EXERCISE AIM: Isolate every line in the data with the string "script" and copy it.

INPUT MATERIAL:
** BEGIN **
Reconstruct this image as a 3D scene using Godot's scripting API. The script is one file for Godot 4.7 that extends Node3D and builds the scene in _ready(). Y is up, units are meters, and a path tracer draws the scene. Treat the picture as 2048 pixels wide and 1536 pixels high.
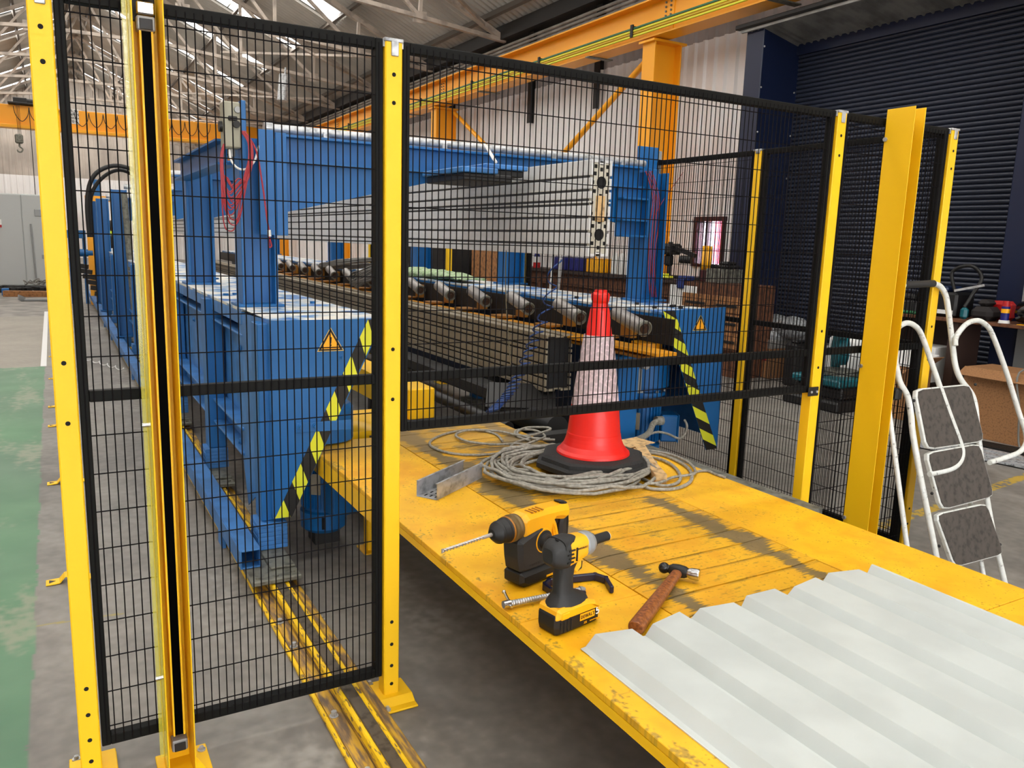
** END **
** BEGIN **
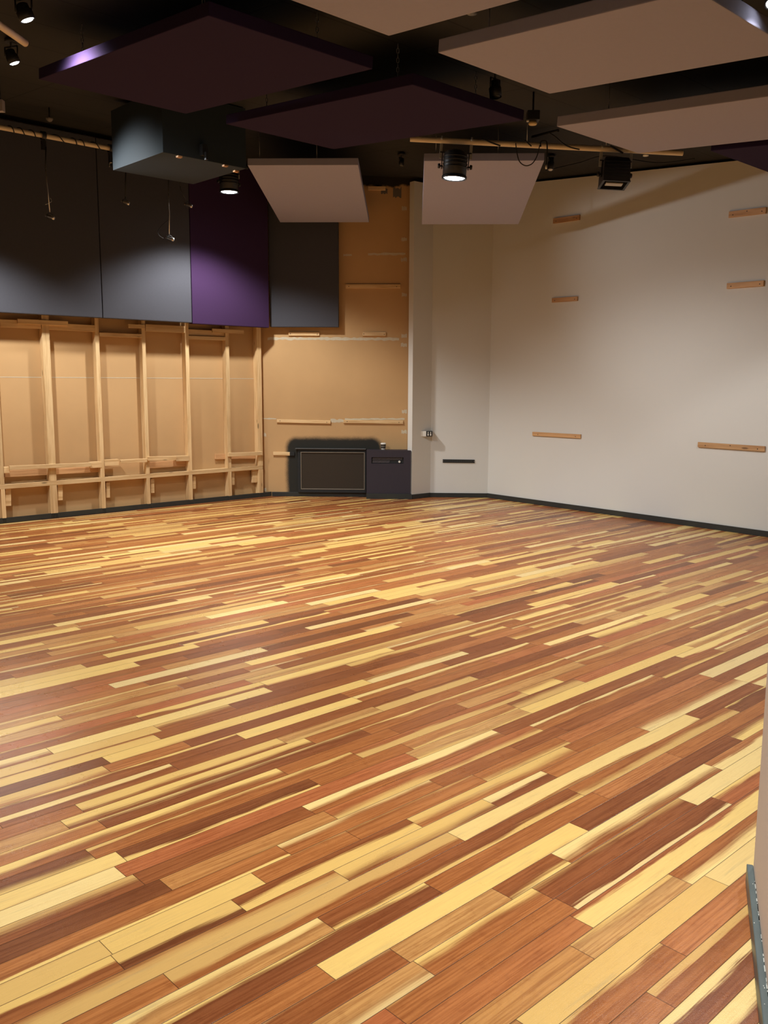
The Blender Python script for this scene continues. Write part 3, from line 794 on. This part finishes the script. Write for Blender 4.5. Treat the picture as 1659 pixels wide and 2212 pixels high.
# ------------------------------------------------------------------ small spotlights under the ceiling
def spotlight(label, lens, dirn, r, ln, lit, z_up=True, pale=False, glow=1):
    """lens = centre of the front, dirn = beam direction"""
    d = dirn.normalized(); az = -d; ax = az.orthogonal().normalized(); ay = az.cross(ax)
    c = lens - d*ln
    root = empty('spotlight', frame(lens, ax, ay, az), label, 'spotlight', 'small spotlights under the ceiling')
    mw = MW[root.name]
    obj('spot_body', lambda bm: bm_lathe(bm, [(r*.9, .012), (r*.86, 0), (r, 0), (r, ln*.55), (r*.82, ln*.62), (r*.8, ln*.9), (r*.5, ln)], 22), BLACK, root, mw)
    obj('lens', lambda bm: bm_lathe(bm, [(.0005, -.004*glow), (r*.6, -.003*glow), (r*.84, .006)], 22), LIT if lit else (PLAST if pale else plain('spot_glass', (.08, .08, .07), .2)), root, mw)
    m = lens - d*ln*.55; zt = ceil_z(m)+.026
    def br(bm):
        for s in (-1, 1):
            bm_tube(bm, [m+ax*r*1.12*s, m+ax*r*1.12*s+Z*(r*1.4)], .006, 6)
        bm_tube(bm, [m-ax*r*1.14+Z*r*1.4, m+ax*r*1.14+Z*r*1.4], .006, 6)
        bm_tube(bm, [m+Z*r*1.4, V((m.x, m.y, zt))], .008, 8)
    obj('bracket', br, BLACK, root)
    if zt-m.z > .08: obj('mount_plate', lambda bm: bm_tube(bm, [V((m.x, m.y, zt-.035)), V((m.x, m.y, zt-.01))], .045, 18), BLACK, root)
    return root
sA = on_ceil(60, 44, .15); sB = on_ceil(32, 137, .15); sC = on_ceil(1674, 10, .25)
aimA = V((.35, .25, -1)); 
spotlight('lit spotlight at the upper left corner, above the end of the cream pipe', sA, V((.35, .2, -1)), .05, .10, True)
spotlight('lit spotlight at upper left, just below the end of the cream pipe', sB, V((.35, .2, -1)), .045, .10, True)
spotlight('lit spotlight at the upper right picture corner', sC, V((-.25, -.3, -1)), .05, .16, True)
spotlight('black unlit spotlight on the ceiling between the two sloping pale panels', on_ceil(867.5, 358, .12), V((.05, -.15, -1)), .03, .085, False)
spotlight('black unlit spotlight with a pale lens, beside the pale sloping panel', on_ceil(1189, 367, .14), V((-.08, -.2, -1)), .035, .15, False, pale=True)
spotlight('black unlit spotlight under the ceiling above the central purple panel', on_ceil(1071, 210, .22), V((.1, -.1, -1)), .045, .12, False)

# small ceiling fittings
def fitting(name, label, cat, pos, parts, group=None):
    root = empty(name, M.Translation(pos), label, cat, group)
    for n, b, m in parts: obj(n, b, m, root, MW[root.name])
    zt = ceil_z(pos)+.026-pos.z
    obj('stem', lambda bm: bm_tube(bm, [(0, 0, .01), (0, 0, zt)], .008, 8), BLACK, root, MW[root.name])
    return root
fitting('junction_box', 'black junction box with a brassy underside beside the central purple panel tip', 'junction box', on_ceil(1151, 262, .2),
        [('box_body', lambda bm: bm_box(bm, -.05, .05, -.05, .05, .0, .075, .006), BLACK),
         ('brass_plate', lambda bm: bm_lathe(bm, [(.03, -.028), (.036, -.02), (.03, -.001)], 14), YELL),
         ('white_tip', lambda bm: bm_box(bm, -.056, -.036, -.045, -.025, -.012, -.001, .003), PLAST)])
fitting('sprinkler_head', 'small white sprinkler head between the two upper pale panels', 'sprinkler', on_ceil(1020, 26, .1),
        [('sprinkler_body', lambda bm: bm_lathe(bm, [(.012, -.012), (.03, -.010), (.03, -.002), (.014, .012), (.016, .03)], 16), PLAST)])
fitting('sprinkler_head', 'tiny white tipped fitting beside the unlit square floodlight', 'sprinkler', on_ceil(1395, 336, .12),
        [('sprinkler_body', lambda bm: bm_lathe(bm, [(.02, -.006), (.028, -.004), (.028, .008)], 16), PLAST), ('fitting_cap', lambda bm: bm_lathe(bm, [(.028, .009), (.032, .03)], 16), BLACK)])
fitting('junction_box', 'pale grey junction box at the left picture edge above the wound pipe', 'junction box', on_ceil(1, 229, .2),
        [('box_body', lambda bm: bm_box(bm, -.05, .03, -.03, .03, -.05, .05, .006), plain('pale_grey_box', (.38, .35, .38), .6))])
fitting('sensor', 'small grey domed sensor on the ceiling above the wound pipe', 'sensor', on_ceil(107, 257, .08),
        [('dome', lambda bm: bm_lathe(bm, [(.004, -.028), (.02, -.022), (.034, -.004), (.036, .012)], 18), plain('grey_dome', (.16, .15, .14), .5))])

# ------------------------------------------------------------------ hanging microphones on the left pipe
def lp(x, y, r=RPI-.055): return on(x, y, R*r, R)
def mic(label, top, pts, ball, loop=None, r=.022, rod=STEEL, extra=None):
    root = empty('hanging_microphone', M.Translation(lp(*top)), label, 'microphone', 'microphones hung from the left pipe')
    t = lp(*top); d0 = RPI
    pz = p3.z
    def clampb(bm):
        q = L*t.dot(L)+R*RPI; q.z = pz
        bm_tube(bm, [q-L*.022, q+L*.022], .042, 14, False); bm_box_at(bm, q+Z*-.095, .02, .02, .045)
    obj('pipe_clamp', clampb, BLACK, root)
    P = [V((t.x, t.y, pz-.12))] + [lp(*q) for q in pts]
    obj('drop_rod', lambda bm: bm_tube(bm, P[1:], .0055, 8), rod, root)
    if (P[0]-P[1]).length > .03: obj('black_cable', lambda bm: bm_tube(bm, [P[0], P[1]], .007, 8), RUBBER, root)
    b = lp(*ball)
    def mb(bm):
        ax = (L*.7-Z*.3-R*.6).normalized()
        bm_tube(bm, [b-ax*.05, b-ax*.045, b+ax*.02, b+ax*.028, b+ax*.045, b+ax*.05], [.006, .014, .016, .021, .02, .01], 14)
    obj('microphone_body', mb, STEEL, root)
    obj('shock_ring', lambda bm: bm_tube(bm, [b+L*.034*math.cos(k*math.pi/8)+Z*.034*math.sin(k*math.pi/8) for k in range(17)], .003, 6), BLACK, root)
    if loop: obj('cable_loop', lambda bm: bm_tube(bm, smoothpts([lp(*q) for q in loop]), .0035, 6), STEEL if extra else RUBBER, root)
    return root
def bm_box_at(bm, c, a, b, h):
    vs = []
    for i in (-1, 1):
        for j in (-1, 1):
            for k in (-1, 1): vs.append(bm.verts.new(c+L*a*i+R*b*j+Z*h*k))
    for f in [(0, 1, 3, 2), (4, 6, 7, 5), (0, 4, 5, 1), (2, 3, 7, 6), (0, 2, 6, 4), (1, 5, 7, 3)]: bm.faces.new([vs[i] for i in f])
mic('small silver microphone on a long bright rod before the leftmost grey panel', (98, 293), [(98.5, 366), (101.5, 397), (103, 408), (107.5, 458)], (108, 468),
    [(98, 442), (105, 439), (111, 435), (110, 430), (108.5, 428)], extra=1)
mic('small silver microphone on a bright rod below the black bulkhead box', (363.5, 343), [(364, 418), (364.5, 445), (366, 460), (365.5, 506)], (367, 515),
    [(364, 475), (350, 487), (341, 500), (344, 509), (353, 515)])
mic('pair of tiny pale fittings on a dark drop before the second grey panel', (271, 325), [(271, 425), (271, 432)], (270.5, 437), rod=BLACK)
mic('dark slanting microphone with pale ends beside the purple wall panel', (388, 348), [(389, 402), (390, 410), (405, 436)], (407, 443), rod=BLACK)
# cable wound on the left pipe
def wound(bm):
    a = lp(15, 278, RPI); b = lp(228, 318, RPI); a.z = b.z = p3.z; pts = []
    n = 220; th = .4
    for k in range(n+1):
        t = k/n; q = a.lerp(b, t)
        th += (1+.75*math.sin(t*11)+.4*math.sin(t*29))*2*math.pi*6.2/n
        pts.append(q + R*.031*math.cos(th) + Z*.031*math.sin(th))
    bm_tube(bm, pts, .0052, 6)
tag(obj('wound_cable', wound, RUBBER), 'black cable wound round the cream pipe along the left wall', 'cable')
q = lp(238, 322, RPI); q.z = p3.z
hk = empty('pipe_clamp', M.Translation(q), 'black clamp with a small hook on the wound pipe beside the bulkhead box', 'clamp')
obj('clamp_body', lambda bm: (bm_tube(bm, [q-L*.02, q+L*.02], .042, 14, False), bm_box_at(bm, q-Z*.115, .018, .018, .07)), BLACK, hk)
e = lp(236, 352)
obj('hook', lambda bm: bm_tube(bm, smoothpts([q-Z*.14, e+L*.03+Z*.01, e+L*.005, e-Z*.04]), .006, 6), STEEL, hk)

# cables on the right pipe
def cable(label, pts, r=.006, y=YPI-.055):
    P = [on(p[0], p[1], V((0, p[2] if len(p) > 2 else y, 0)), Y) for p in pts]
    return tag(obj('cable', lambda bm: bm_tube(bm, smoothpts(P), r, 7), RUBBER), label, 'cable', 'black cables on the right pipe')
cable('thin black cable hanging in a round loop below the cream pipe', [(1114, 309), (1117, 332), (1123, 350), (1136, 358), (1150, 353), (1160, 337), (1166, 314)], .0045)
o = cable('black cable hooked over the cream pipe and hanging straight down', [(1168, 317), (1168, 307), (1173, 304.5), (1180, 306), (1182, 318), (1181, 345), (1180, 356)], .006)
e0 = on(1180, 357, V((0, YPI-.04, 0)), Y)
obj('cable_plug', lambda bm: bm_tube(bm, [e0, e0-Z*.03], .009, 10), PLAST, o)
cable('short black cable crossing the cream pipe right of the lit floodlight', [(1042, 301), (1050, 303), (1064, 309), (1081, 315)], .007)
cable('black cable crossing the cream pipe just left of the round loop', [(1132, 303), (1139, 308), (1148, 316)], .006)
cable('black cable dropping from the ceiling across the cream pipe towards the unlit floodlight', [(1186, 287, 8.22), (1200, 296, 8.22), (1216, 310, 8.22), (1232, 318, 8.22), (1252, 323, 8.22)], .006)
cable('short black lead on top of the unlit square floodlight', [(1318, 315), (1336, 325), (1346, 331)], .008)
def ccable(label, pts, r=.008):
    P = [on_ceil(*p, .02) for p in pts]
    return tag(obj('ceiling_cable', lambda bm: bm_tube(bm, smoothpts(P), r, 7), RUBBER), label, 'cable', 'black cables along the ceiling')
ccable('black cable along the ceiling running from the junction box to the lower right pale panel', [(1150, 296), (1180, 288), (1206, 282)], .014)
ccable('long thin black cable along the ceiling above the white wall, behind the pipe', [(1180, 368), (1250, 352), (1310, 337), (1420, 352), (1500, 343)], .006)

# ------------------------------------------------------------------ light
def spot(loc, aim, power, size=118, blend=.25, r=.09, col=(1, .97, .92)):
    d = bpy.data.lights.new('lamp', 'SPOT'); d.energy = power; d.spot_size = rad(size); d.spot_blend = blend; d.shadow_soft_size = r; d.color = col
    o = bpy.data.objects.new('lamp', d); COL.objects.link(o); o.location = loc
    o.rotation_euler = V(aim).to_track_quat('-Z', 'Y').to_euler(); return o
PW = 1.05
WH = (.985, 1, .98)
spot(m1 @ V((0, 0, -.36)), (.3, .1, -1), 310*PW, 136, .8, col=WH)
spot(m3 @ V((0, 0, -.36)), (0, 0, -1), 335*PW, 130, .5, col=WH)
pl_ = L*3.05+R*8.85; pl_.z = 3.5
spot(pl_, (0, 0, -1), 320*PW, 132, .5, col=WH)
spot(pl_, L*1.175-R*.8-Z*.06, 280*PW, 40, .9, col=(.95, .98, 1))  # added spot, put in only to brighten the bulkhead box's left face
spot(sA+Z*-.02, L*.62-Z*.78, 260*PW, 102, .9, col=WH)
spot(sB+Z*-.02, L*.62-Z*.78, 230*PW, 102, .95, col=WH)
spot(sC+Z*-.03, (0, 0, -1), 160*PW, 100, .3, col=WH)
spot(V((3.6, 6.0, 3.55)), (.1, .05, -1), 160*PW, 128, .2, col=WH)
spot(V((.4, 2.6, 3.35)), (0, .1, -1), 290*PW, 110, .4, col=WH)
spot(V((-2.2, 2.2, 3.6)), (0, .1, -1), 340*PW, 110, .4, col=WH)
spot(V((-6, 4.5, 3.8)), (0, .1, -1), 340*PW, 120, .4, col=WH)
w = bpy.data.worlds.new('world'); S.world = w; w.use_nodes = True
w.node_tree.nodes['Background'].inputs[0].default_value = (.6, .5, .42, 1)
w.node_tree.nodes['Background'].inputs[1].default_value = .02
** END **
OUTPUT OF THE EXERCISE:
Reconstruct this image as a 3D scene using Godot's scripting API. The script is one file for Godot 4.7 that extends Node3D and builds the scene in _ready(). Y is up, units are meters, and a path tracer draws the scene. Treat the picture as 2048 pixels wide and 1536 pixels high.
The Blender Python script for this scene continues. Write part 3, from line 794 on. This part finishes the script. Write for Blender 4.5. Treat the picture as 1659 pixels wide and 2212 pixels high.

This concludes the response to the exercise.